Appellants’ second and final main contention is that the special assessments are void for failure of the city to require a vote of the freeholders. The source of this contention is appellants’ position that the 1947 Act “allows bonds or a special assessment if approved by a majority of the freeholders in an election * * * ” (italics in appellants’ brief). As we have indicated, the 1947 Act was not the exclusive source of the city’s authority to levy the assessments. But if it had been, this contention could not be sustained. The portion of Section 9 of the 1947 Act which authorizes the city to pledge assessment proceeds to the payment of bonds contains a proviso that no bondholder shall have a right to foreclose an assessment lien unless the issuance of the bonds has been approved by freeholder vote. That the contention of appellants upon this point is without merit is abundantly clear from what we have said above.

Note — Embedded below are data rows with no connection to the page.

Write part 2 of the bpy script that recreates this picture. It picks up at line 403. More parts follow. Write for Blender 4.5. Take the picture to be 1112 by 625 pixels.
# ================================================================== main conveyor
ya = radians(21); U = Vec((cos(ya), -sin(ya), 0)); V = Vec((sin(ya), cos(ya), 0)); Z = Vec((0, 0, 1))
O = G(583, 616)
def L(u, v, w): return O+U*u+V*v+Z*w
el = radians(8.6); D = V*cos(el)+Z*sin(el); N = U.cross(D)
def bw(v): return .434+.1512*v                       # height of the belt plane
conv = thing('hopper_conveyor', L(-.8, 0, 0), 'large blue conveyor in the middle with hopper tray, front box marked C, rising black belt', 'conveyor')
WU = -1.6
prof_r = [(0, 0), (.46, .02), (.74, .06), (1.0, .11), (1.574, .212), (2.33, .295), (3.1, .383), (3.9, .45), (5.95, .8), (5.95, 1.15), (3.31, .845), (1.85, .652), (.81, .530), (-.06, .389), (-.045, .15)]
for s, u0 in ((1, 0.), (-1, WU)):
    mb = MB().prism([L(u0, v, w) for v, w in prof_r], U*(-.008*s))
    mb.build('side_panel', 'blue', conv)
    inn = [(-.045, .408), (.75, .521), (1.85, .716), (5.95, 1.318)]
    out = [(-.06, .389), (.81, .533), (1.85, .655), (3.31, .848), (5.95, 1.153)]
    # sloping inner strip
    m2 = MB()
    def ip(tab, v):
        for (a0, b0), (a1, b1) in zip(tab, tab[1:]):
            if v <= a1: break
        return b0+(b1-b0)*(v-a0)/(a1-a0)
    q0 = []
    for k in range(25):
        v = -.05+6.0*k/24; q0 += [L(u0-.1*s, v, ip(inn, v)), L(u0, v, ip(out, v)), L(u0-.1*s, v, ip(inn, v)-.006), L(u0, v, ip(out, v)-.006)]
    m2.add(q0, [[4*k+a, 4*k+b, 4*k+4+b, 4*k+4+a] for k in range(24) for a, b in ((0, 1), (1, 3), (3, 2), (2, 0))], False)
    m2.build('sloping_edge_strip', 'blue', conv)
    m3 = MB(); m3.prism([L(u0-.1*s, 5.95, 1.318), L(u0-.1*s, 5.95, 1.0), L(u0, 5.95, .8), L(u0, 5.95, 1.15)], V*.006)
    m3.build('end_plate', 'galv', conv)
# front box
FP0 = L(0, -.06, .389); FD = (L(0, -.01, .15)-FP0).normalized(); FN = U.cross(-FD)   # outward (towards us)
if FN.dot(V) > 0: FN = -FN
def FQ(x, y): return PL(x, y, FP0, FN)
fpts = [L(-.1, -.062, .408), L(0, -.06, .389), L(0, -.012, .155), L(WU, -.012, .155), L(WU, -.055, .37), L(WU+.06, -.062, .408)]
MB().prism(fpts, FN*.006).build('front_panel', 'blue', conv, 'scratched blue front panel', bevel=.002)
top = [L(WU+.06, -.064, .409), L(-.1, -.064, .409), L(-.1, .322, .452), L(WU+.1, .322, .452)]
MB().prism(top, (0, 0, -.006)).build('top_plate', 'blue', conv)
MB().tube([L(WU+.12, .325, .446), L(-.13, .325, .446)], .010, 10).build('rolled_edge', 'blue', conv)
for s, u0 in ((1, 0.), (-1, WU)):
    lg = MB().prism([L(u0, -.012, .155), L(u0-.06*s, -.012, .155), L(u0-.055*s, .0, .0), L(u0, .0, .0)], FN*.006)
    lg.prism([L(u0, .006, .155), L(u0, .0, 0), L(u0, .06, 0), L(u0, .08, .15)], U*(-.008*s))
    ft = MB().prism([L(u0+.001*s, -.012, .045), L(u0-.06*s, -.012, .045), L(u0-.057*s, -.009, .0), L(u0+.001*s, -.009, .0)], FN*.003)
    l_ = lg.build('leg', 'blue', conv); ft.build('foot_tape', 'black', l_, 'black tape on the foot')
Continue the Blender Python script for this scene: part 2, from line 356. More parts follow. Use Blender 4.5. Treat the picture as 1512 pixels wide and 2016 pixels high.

It appears from this record that the improvements so far constructed within the Virginia Heights District are part of an overall, integrated plan to sewer the entire city area, determined to be necessary upon recommendation of responsible public health authorities. It is contended by the *143city that the installations necessary to service Virginia Heights itself are not yet completed. Special assessments levied in connection with such a plan -cannot successfully be challenged on the meager showing which has been made in this case. As a general rule, such assessments are clothed with a presumption of validity, Rosche v. City of Hollywood, Fla., 55 So.2d 909, and in the case before us the burden which such presumption implies has not been sustained. It follows that the final judgment appealed from must be, and it is hereby,

Affirmed.

DREW, C. J., and TERRELL, THOMAS, SEBRING, ROBERTS and THOR-NAL, JX, concur.